Lake Tahoe water clarity improved in 2025, but long-term recovery remains stalled
Lake Tahoe’s water clarity has reached a plateau, showing no significant long-term improvement or decline, even as the annual average has trended downward over the past several decades.
The annual average water clarity measured in 2025 was 69.2 feet — nearly 7 feet better than the average of 62.3 feet recorded in 2024, according to the 2025 Lake Tahoe Clarity Report. by UC Davis’ Tahoe Environmental Research Center. Scientists gauge clarity by lowering a 10-inch white disk, called a Secchi disk, into the lake and measuring the depth at which it remains visible.
Although the 2025 measurement improved compared with 2024, researchers cautioned against celebrating the change, explaining that water clarity remained far below historic levels.
“Water clarity rapidly declined through the late 1990s and then leveled off to what we see today,” Stephanie Hampton, the director of the Tahoe Environmental Research Center, said in a statement. “Statistical analysis shows us that this year was not significantly different from last year, and lake clarity has not substantially improved for decades.”
Declining clarity
UC Davis began tracking the lake’s clarity in 1968, when visibility measured 102.4 feet. Lake clarity has continued to dip ever since. Since 1988, water clarity has remained below 80 feet, with a high of 78.1 feet recorded in 2002 and a low of 60.4 feet measured in 2017.
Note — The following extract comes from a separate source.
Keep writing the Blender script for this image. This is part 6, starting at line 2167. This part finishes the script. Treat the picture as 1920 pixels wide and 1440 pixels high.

The states of California and Nevada jointly created the Tahoe Regional Planning Agency, or TRPA, in 1969 in response to early findings indicating the lake’s declining clarity. Along with more than 80 public and private organizations, the TRPA is working to restore lake clarity to 97.4 feet — the average level recorded between 1967 and 1971 — under the Lake Tahoe Environmental Improvement Program, according to Kat Kerlin, a spokesperson for the UC Davis Tahoe Environmental Research Center.
Causes of cloudy waters
Researchers have identified fine particles in the lake’s upper waters as one of the key factors affecting water clarity. Fine particles include microscopic sediment, debris and organic matter, including phytoplankton, wildfire ash, decaying plant debris and clay. They enter the lake from streams and the atmosphere or occur naturally in the lake. Seasonal peaks in fine particles in 2025 correlated with water clarity, aligning with findings from recent years.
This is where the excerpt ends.